Hissing Cousins: Demoulas Family Feud Threatens Food Chain’s Future

BOSTON, MA – Almost 100 years since the Demoulas Family of Lowell, MA opened a tiny grocery specializing in lamb that has blossomed into 71 stores across New England, a bitter battle between cousins of the late former owners for control – or sale – of the operation could bring it to an end.

In 1916, Greek immigrants Athanasios (“Arthur”) and Efrosini Demoulas opened the first store and in 1954 they sold it to two of their six children, Telemachus “Mike” Demoulas and his brother George.

With market savvy and cheap prices, the Brothers Demoulas within 15 years had 15 stores under their family name. Today, it operates as the Market Basket chain but George’s son Arthur S. and Mike’s son Arthur T. have squabbled over the business’ future.

Six years ago, Arthur T. was elected President by the Board of Directors of the Corporation but was summarily fired on June 23 by the board and the next day said he and his family were making an offer to buy company shares they didn’t already control from Arthur S. and his family.

What the company didn’t count on – and which garnered international media attention – was the unrelenting loyalty Arthur T. had from employees happy he had provided strong benefits, including profit sharing and scholarships for employees in college. They also feared a takeover that would threaten their jobs.

Customers responded too, organizing boycotts and joining in a number of rallies at stores where workers refused to accept deliveries from drivers replacing those in the company who refused to work.

That caused a 90 percent drop in business in the first week after Arthur T. was fired and many company stores have empty shelves and few customers, but Arthur S.’ side hasn’t budged.

Protesters said Arthur S. was working with co-CEO’s Felicia Thornton, formerly of the Albertsons supermarkets and James Gooch, formerly of Radio Shack, consultants who replaced Arthur T. in June, to sell off Market Basket.

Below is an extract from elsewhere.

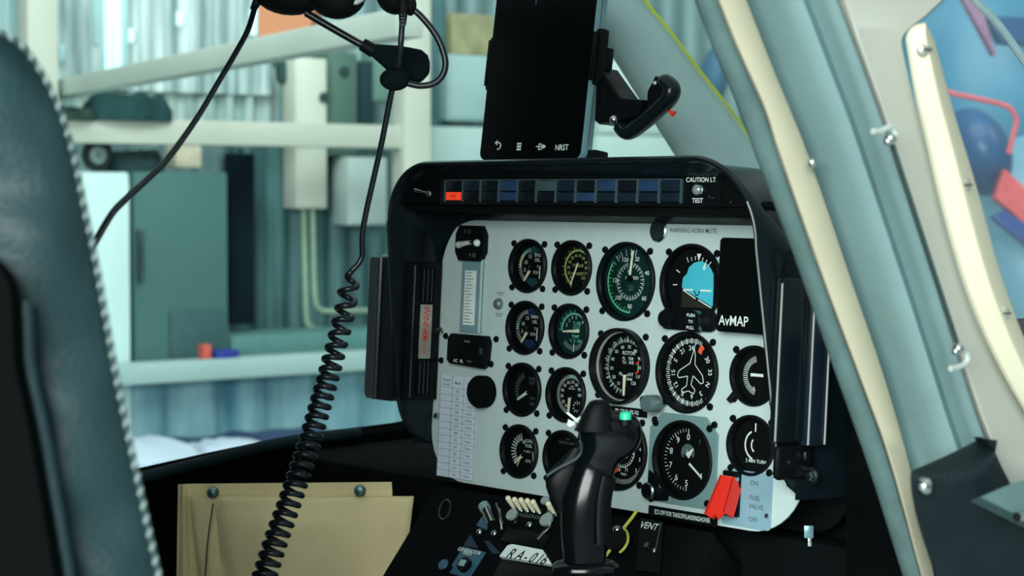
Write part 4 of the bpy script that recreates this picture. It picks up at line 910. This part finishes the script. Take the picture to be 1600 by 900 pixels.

The Boston Globe reported that the parent company of Hannaford Supermarket is also bidding.

Thornton and Gooch issued an ultimatum to workers who refused to work that the would be fired and have let go some in upper-management. But, after getting a letter from the Attorneys General of Massachusetts and New Hampshire advising them of employment laws, haven’t followed through although they set an August 15 return to work deadline.

Most store managers, though, have signed a petition saying they would rather resign than work for anybody but Arthur T. in the event of a sale of the company, and the chain has been taking big losses while the internecine rivalry wages.

The Globe also reported that Arthur T. offered to running the company to get it back on course, as he continued to work to buy Market Basket.” A statement from the company’s board released shortly thereafter voiced continued support for existing management,, but also suggested negotiations for a potential purchase from Demoulas and his family members would continue.

On August 8, members of the board said they had offered a different proposal: to bring back fired and resigned members of Demoulas’s management team in an effort to stabilize the company as negotiations continue, and to work with Demoulas in a non-CEO capacity as part of that process.

Demoulas responded through a spokesperson, calling that offer “disingenuous” and suggesting it amounted to a method to make Market Basket more attractive for another bidder.

On August 9, those rival shareholders—including Arthur S.  – issued a statement saying they were willing to sell to Arthur T. but accusing him of dealing in bad faith.

They also said they had offered Arthur T. a financing plan.

Arthur T. responded on August 10, saying the two sides were not in disagreement about the price of a sale, but suggesting the terms from Arthur S.’s side to complete a deal were “onerous.”

So far, neither side has given in, the shelves remain unstocked, the customers have gone away and what started as a mom-and-pop Greek grocery store might go out of business because cousins were fighting.